Retype the records below word for word and omit any image.

-- start of RECORDS SHOWN --

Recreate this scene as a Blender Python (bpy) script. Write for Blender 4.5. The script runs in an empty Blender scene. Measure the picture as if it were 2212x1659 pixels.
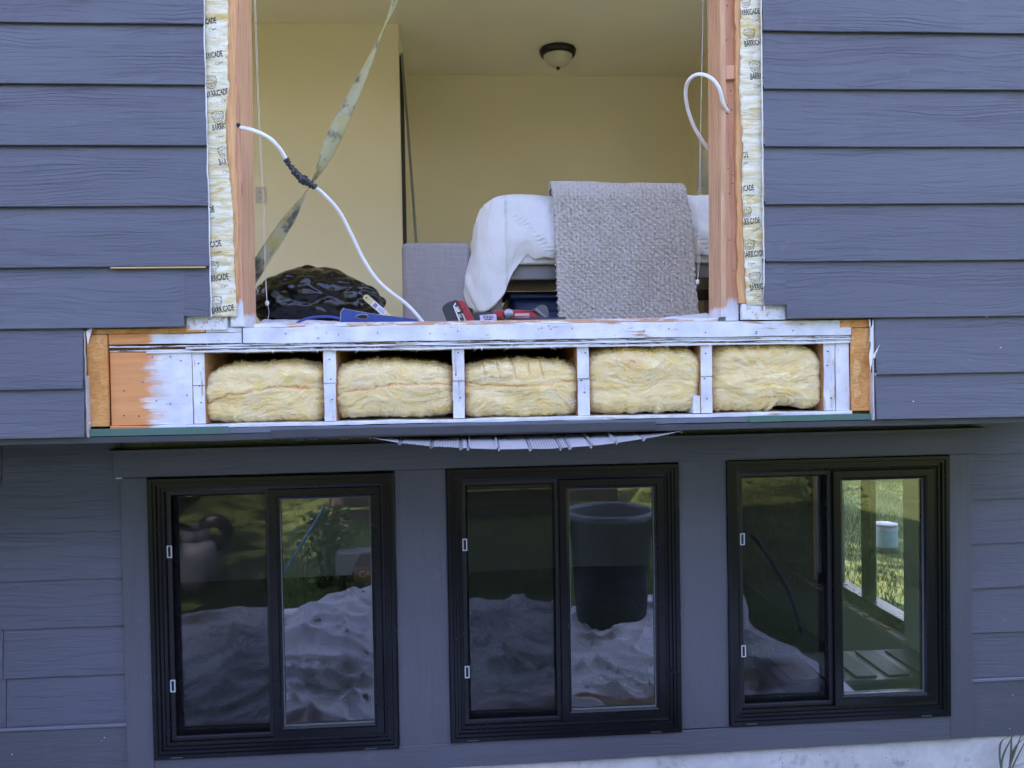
import bpy, bmesh, math, random
import numpy as np
from mathutils import Matrix, Vector
R_ = math.radians
random.seed(7); rng = np.random.default_rng(11)
sc = bpy.context.scene
COL = sc.collection

# ------------------------------------------------------------------ camera
# photo units: 2212 x 1659; camera at the origin height, 2.44 m in front of the upper siding (plane Y = 0)
PW, PH, FX, CD = 2212.0, 1659.0, 1661.0, 2.4435
CR = Vector((0.9977902, -0.06425916, -0.0168963)); CU = Vector((0.01804755, 0.01737763, 0.9996861)); CF = Vector((0.06394537, 0.99778193, -0.01849894))
cam_d = bpy.data.cameras.new('camera'); cam = bpy.data.objects.new('camera', cam_d); COL.objects.link(cam)
cam_d.sensor_width = 36.0; cam_d.lens = 36.0 * FX / PW; cam_d.clip_start = 0.05; cam_d.clip_end = 800
cam.matrix_world = Matrix(((CR.x, CU.x, -CF.x, 0), (CR.y, CU.y, -CF.y, -CD), (CR.z, CU.z, -CF.z, 0), (0, 0, 0, 1)))
sc.camera = cam
# ------------------------------------------------------------------ sky, sun, exposure
SUN_EL, SUN_AZ = R_(40), R_(-20)          # sun stands behind the house, a little to the left
w = bpy.data.worlds.new('World'); sc.world = w; w.use_nodes = True
wn = w.node_tree.nodes; bg = wn['Background']
sky = wn.new('ShaderNodeTexSky'); sky.sky_type = 'NISHITA'; sky.sun_disc = False
sky.sun_elevation = SUN_EL; sky.sun_rotation = SUN_AZ; sky.air_density = 1.0; sky.dust_density = 1.0; sky.ozone_density = 2.4
w.node_tree.links.new(sky.outputs[0], bg.inputs[0]); bg.inputs[1].default_value = 0.15
sun_d = bpy.data.lights.new('sun', 'SUN'); sun_d.energy = 3.0; sun_d.angle = R_(0.53); sun_d.color = (1, 0.95, 0.86)
sun = bpy.data.objects.new('sun', sun_d); COL.objects.link(sun); sun.location = (2, 8, 12)
sdir = Vector((math.sin(SUN_AZ) * math.cos(SUN_EL), math.cos(SUN_AZ) * math.cos(SUN_EL), math.sin(SUN_EL)))
sun.rotation_euler = sdir.to_track_quat('Z', 'Y').to_euler()
vs = sc.view_settings; vs.view_transform = 'Standard'; vs.look = 'None'; vs.gamma = 1; vs.use_curve_mapping = False; vs.exposure = 3.42
vs.use_white_balance = True; vs.white_balance_temperature = 7300; vs.white_balance_tint = 35   # the phone's own white balance
sc.cycles.use_denoising = True; sc.cycles.max_bounces = 10; sc.cycles.diffuse_bounces = 8; sc.cycles.glossy_bounces = 4
sc.cycles.transparent_max_bounces = 16; sc.cycles.sample_clamp_indirect = 8; sc.cycles.caustics_reflective = False; sc.cycles.caustics_refractive = False

# ------------------------------------------------------------------ helpers
def P(px, py, Y):
    v = CF + CR * ((px - PW / 2) / FX) - CU * ((py - PH / 2) / FX)
    t = (Y + CD) / v.y
    return Vector((v.x * t, Y, v.z * t))

def _h(ix, iy, iz, s):
    n = (ix.astype(np.int64) * 374761393 + iy.astype(np.int64) * 668265263 + iz.astype(np.int64) * 2147483647 + s * 974711) & 0xffffffff
    n = ((n ^ (n >> 13)) * 1274126177) & 0xffffffff
    n = ((n ^ (n >> 16)) * 2246822519) & 0xffffffff
    return ((n ^ (n >> 15)) & 0xffffff) / float(0xffffff)
def vn(x, y, z=0.0, s=0):
    x, y, z = np.broadcast_arrays(np.asarray(x, float), np.asarray(y, float), np.asarray(z, float))
    xi, yi, zi = np.floor(x), np.floor(y), np.floor(z); fx, fy, fz = x - xi, y - yi, z - zi
    fx, fy, fz = [f * f * (3 - 2 * f) for f in (fx, fy, fz)]
    o = 0
    for a in (0, 1):
        for b in (0, 1):
            for c in (0, 1):
                o = o + _h(xi + a, yi + b, zi + c, s) * (fx if a else 1 - fx) * (fy if b else 1 - fy) * (fz if c else 1 - fz)
    return o * 2 - 1
def fbm(x, y, z=0.0, o=4, s=0):
    t, a = 0, 1.0
    for i in range(o):
        t = t + a * vn(np.asarray(x) * 2 ** i, np.asarray(y) * 2 ** i, np.asarray(z) * 2 ** i, s + i * 7); a *= .5
    return t

def link(o, parent=None):
    COL.objects.link(o)
    if parent is not None:
        o.parent = parent; o.matrix_parent_inverse = Matrix.Translation(-PLOC(parent))
    return o
def PLOC(o):
    v = o.location.copy()
    if o.parent: v = v + PLOC(o.parent) + o.matrix_parent_inverse.translation
    return v
def thing(name, loc, label=None, cat=None, group=None, kind=None, parent=None):
    o = bpy.data.objects.new(name, None); o.location = loc; o.empty_display_size = .05
    if parent is not None: o.location = (0, 0, 0)
    link(o, parent)
    if parent is not None: o.matrix_parent_inverse = Matrix.Translation(-PLOC(parent))
    return tag(o, label, cat, group, kind)
def tag(o, label=None, cat=None, group=None, kind=None):
    for k, v in (('label', label), ('category', cat), ('group', group), ('kind', kind)):
        if v: o[k] = v
    return o
def obj(name, me, mat, parent=None, smooth=False):
    if isinstance(me, bmesh.types.BMesh):
        bm = me; me = bpy.data.meshes.new(name); bm.to_mesh(me); bm.free()
    if mat is not None: me.materials.append(mat)
    if smooth:
        me.polygons.foreach_set('use_smooth', [True] * len(me.polygons))
    o = bpy.data.objects.new(name, me); link(o, parent)
    return o
def pyd(v, f, name='m'):
    me = bpy.data.meshes.new(name); me.from_pydata([tuple(a) for a in v], [], f); me.update(); return me
def grid_mesh(A, close_u=False, flip=False):
    """A: (nu, nv, 3) array of points"""
    nu, nv = A.shape[:2]; idx = np.arange(nu * nv).reshape(nu, nv)
    a = idx[:-1, :-1].ravel(); b = idx[1:, :-1].ravel(); c = idx[1:, 1:].ravel(); d = idx[:-1, 1:].ravel()
    F = np.stack([a, b, c, d], 1)
    if close_u:
        a, b, c, d = idx[-1, :-1], idx[0, :-1], idx[0, 1:], idx[-1, 1:]
        F = np.concatenate([F, np.stack([a, b, c, d], 1)])
    if flip: F = F[:, ::-1]
    return pyd(A.reshape(-1, 3), F.tolist())
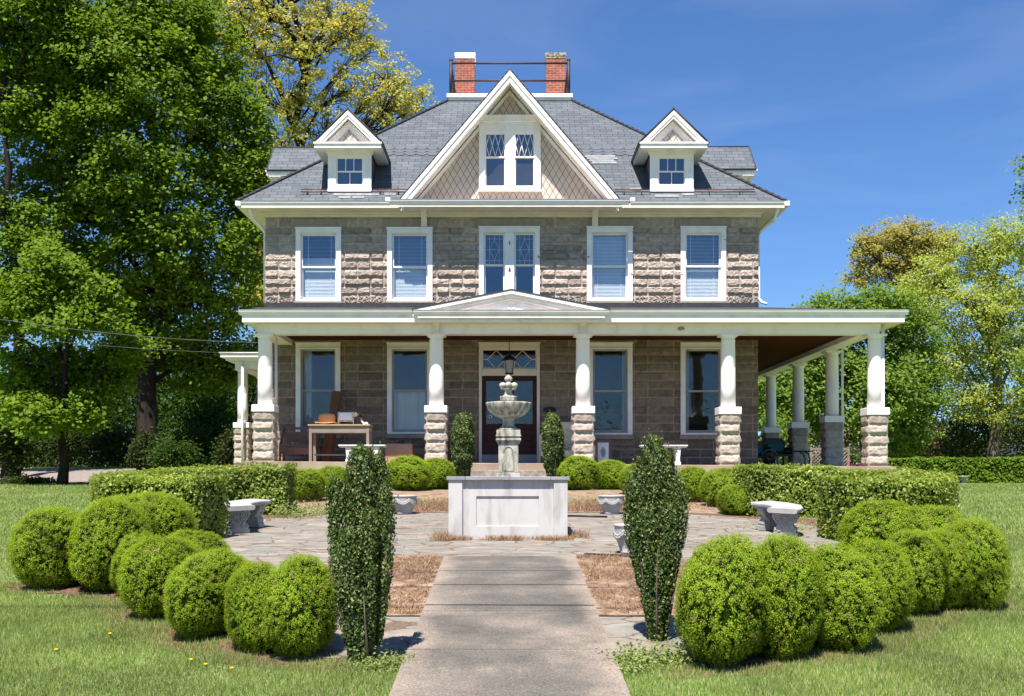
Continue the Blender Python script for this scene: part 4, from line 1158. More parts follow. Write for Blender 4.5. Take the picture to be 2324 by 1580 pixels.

-- end of RECORDS SHOWN --

CORRECT OUTPUT:
Recreate this scene as a Blender Python (bpy) script. Write for Blender 4.5. The script runs in an empty Blender scene. Measure the picture as if it were 2212x1659 pixels.
import bpy, bmesh, math, random
import numpy as np
from mathutils import Matrix, Vector
R_ = math.radians
random.seed(7); rng = np.random.default_rng(11)
sc = bpy.context.scene
COL = sc.collection

# ------------------------------------------------------------------ camera
# photo units: 2212 x 1659; camera at the origin height, 2.44 m in front of the upper siding (plane Y = 0)
PW, PH, FX, CD = 2212.0, 1659.0, 1661.0, 2.4435
CR = Vector((0.9977902, -0.06425916, -0.0168963)); CU = Vector((0.01804755, 0.01737763, 0.9996861)); CF = Vector((0.06394537, 0.99778193, -0.01849894))
cam_d = bpy.data.cameras.new('camera'); cam = bpy.data.objects.new('camera', cam_d); COL.objects.link(cam)
cam_d.sensor_width = 36.0; cam_d.lens = 36.0 * FX / PW; cam_d.clip_start = 0.05; cam_d.clip_end = 800
cam.matrix_world = Matrix(((CR.x, CU.x, -CF.x, 0), (CR.y, CU.y, -CF.y, -CD), (CR.z, CU.z, -CF.z, 0), (0, 0, 0, 1)))
sc.camera = cam
# ------------------------------------------------------------------ sky, sun, exposure
SUN_EL, SUN_AZ = R_(40), R_(-20)          # sun stands behind the house, a little to the left
w = bpy.data.worlds.new('World'); sc.world = w; w.use_nodes = True
wn = w.node_tree.nodes; bg = wn['Background']
sky = wn.new('ShaderNodeTexSky'); sky.sky_type = 'NISHITA'; sky.sun_disc = False
sky.sun_elevation = SUN_EL; sky.sun_rotation = SUN_AZ; sky.air_density = 1.0; sky.dust_density = 1.0; sky.ozone_density = 2.4
w.node_tree.links.new(sky.outputs[0], bg.inputs[0]); bg.inputs[1].default_value = 0.15
sun_d = bpy.data.lights.new('sun', 'SUN'); sun_d.energy = 3.0; sun_d.angle = R_(0.53); sun_d.color = (1, 0.95, 0.86)
sun = bpy.data.objects.new('sun', sun_d); COL.objects.link(sun); sun.location = (2, 8, 12)
sdir = Vector((math.sin(SUN_AZ) * math.cos(SUN_EL), math.cos(SUN_AZ) * math.cos(SUN_EL), math.sin(SUN_EL)))
sun.rotation_euler = sdir.to_track_quat('Z', 'Y').to_euler()
vs = sc.view_settings; vs.view_transform = 'Standard'; vs.look = 'None'; vs.gamma = 1; vs.use_curve_mapping = False; vs.exposure = 3.42
vs.use_white_balance = True; vs.white_balance_temperature = 7300; vs.white_balance_tint = 35   # the phone's own white balance
sc.cycles.use_denoising = True; sc.cycles.max_bounces = 10; sc.cycles.diffuse_bounces = 8; sc.cycles.glossy_bounces = 4
sc.cycles.transparent_max_bounces = 16; sc.cycles.sample_clamp_indirect = 8; sc.cycles.caustics_reflective = False; sc.cycles.caustics_refractive = False

# ------------------------------------------------------------------ helpers
def P(px, py, Y):
    v = CF + CR * ((px - PW / 2) / FX) - CU * ((py - PH / 2) / FX)
    t = (Y + CD) / v.y
    return Vector((v.x * t, Y, v.z * t))

def _h(ix, iy, iz, s):
    n = (ix.astype(np.int64) * 374761393 + iy.astype(np.int64) * 668265263 + iz.astype(np.int64) * 2147483647 + s * 974711) & 0xffffffff
    n = ((n ^ (n >> 13)) * 1274126177) & 0xffffffff
    n = ((n ^ (n >> 16)) * 2246822519) & 0xffffffff
    return ((n ^ (n >> 15)) & 0xffffff) / float(0xffffff)
def vn(x, y, z=0.0, s=0):
    x, y, z = np.broadcast_arrays(np.asarray(x, float), np.asarray(y, float), np.asarray(z, float))
    xi, yi, zi = np.floor(x), np.floor(y), np.floor(z); fx, fy, fz = x - xi, y - yi, z - zi
    fx, fy, fz = [f * f * (3 - 2 * f) for f in (fx, fy, fz)]
    o = 0
    for a in (0, 1):
        for b in (0, 1):
            for c in (0, 1):
                o = o + _h(xi + a, yi + b, zi + c, s) * (fx if a else 1 - fx) * (fy if b else 1 - fy) * (fz if c else 1 - fz)
    return o * 2 - 1
def fbm(x, y, z=0.0, o=4, s=0):
    t, a = 0, 1.0
    for i in range(o):
        t = t + a * vn(np.asarray(x) * 2 ** i, np.asarray(y) * 2 ** i, np.asarray(z) * 2 ** i, s + i * 7); a *= .5
    return t

def link(o, parent=None):
    COL.objects.link(o)
    if parent is not None:
        o.parent = parent; o.matrix_parent_inverse = Matrix.Translation(-PLOC(parent))
    return o
def PLOC(o):
    v = o.location.copy()
    if o.parent: v = v + PLOC(o.parent) + o.matrix_parent_inverse.translation
    return v
def thing(name, loc, label=None, cat=None, group=None, kind=None, parent=None):
    o = bpy.data.objects.new(name, None); o.location = loc; o.empty_display_size = .05
    if parent is not None: o.location = (0, 0, 0)
    link(o, parent)
    if parent is not None: o.matrix_parent_inverse = Matrix.Translation(-PLOC(parent))
    return tag(o, label, cat, group, kind)
def tag(o, label=None, cat=None, group=None, kind=None):
    for k, v in (('label', label), ('category', cat), ('group', group), ('kind', kind)):
        if v: o[k] = v
    return o
def obj(name, me, mat, parent=None, smooth=False):
    if isinstance(me, bmesh.types.BMesh):
        bm = me; me = bpy.data.meshes.new(name); bm.to_mesh(me); bm.free()
    if mat is not None: me.materials.append(mat)
    if smooth:
        me.polygons.foreach_set('use_smooth', [True] * len(me.polygons))
    o = bpy.data.objects.new(name, me); link(o, parent)
    return o
def pyd(v, f, name='m'):
    me = bpy.data.meshes.new(name); me.from_pydata([tuple(a) for a in v], [], f); me.update(); return me
def grid_mesh(A, close_u=False, flip=False):
    """A: (nu, nv, 3) array of points"""
    nu, nv = A.shape[:2]; idx = np.arange(nu * nv).reshape(nu, nv)
    a = idx[:-1, :-1].ravel(); b = idx[1:, :-1].ravel(); c = idx[1:, 1:].ravel(); d = idx[:-1, 1:].ravel()
    F = np.stack([a, b, c, d], 1)
    if close_u:
        a, b, c, d = idx[-1, :-1], idx[0, :-1], idx[0, 1:], idx[-1, 1:]
        F = np.concatenate([F, np.stack([a, b, c, d], 1)])
    if flip: F = F[:, ::-1]
    return pyd(A.reshape(-1, 3), F.tolist())
Continue the Blender Python script for this scene: part 4, from line 1158. More parts follow. Write for Blender 4.5. Take the picture to be 2324 by 1580 pixels.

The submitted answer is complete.